Le decisioni europee in materia fiscale necessitano però di un voto unanime da parte di tutti gli Stati membri e l’accordo sembra ancora lontano: Irlanda e Olanda, che hanno garantito rilevanti agevolazioni fiscali alle grandi compagnie tecnologiche temporeggiano; la Germania, inizialmente tra i principali sostenitori della web tax europea, è stata indotta a una brusca frenata dal timore di ritorsioni commerciali statunitensi contro le sue esportazioni. Il ministro francese Le Maire aveva anche proposto una soluzione di compromesso per rendere “temporanea” la soluzione europea e sostituirla poi con una misura a livello globale che coinvolgesse tutti i paesi OCSE.

Chi spinge e chi frena sulla Web tax

Al recente Ecofin del 4 dicembre scorso però i ministri finanziari dei 28 Paesi dell’Unione europea non sono riusciti a trovare un accordo e anche la Francia, sulla scia della Germania, sembra essersi sfilata. Anzi, Francia e Germania hanno rilanciato, presentando una nuova proposta di digital tax, molto depotenziata rispetto alla precedente e circoscritta alla tassazione del fatturato di pubblicità online delle grandi società digitali (come Google e Facebook). Risulterebbero invece escluse sia le attività di vendita dei dati personali forniti dagli utenti sia le attività legate all’utilizzo delle piattaforme online (come Amazon); attività sulle quali la scelta di tassare o meno verrebbe rimessa ai singoli Stati nazionali.

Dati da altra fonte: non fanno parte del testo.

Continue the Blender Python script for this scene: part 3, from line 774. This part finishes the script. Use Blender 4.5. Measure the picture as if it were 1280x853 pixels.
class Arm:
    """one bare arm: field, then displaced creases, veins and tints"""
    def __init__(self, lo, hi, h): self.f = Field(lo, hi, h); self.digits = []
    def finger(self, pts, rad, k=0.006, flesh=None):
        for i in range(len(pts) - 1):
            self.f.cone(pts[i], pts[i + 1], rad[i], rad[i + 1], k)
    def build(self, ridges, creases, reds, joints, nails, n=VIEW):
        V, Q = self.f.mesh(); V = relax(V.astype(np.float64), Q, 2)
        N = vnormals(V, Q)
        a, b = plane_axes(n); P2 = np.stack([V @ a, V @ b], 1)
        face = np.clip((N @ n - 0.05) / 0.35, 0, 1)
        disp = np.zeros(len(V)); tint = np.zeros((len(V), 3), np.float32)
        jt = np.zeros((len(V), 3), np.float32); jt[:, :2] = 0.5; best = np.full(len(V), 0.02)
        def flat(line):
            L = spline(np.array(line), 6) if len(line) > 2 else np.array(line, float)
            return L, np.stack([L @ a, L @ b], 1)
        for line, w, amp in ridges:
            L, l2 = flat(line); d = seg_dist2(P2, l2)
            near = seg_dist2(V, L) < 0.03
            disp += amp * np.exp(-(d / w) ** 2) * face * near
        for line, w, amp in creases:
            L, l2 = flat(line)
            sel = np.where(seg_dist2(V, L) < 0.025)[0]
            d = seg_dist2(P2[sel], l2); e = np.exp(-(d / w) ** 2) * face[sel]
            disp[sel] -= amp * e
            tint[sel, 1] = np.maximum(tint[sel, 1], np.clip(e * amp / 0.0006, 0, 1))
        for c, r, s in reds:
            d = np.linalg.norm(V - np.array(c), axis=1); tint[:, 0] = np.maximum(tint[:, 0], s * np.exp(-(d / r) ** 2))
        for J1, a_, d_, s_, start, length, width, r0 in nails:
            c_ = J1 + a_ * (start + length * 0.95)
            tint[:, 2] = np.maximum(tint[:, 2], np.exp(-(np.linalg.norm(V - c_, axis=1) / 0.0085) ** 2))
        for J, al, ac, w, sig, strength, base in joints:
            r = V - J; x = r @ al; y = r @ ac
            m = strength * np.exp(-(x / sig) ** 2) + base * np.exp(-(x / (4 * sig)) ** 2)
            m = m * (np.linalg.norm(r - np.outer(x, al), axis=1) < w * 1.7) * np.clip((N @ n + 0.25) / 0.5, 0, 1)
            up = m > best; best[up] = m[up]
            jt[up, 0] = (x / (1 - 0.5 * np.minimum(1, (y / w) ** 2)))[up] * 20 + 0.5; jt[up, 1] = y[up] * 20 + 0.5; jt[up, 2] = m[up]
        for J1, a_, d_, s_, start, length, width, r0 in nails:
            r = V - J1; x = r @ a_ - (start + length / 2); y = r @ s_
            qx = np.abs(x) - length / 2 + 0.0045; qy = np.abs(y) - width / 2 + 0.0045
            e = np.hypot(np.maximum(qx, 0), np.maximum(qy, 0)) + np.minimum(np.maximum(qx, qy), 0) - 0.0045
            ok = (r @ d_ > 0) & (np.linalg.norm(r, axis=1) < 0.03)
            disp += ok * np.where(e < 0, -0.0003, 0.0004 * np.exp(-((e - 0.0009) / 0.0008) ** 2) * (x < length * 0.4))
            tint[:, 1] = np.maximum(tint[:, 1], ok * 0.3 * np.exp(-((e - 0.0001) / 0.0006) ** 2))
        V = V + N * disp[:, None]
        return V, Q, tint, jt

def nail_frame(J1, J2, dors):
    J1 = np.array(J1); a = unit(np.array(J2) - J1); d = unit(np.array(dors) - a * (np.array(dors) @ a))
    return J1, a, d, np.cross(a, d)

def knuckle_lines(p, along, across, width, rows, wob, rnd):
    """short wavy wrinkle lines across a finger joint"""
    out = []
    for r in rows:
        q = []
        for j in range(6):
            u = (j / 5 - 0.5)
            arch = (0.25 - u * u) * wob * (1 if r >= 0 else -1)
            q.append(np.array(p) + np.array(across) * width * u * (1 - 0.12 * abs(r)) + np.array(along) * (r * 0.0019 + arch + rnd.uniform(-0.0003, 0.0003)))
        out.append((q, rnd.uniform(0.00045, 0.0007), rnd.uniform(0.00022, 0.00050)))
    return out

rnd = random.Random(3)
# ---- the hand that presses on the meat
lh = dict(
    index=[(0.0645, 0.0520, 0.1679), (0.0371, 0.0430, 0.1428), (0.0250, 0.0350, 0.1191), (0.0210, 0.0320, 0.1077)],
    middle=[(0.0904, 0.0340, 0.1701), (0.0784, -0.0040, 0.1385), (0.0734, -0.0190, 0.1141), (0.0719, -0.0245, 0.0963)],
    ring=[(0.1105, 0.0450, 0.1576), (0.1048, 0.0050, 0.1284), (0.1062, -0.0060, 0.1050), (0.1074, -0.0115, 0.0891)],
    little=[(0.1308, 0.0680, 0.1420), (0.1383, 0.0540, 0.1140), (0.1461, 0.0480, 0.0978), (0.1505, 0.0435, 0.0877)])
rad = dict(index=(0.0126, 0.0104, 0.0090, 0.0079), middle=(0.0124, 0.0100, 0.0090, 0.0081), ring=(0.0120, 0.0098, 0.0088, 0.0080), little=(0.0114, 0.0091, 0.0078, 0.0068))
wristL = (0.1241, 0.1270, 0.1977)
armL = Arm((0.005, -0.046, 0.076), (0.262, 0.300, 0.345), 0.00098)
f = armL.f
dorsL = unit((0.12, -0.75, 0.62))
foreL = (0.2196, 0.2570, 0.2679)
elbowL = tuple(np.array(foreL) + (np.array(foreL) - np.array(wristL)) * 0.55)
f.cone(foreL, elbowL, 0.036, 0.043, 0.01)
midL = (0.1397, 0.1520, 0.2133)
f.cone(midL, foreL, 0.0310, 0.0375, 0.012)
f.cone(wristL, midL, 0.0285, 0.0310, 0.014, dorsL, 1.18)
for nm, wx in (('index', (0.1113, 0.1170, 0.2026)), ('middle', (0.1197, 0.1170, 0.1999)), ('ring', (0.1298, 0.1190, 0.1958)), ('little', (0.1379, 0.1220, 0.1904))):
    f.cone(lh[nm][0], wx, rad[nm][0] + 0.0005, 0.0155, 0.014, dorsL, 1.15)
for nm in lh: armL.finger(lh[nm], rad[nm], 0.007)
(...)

Francia e Germania sono concordi perché questa soluzione di compromesso si traduca in una proposta di direttiva nel 2019 ed entri in vigore il 1° gennaio 2021.

A questo punto, dei Paesi europei che avevano deciso di introdurre comunque una web tax nazionale resta – oltre alla Gran Bretagna in piena Brexit – solo l’Italia, la quale aveva già previsto l’introduzione di una web tax nazionale, salvo poi posticiparne l’attuazione al 1° gennaio 2019 in attesa dell’evoluzione della proposta europea.

Ancora una volta è stata persa l’occasione di fare fronte comune e trovare una soluzione europea: peccato, questa era una partita che andava giocata in squadra. In ordine sparso rischiamo tutti di perdere.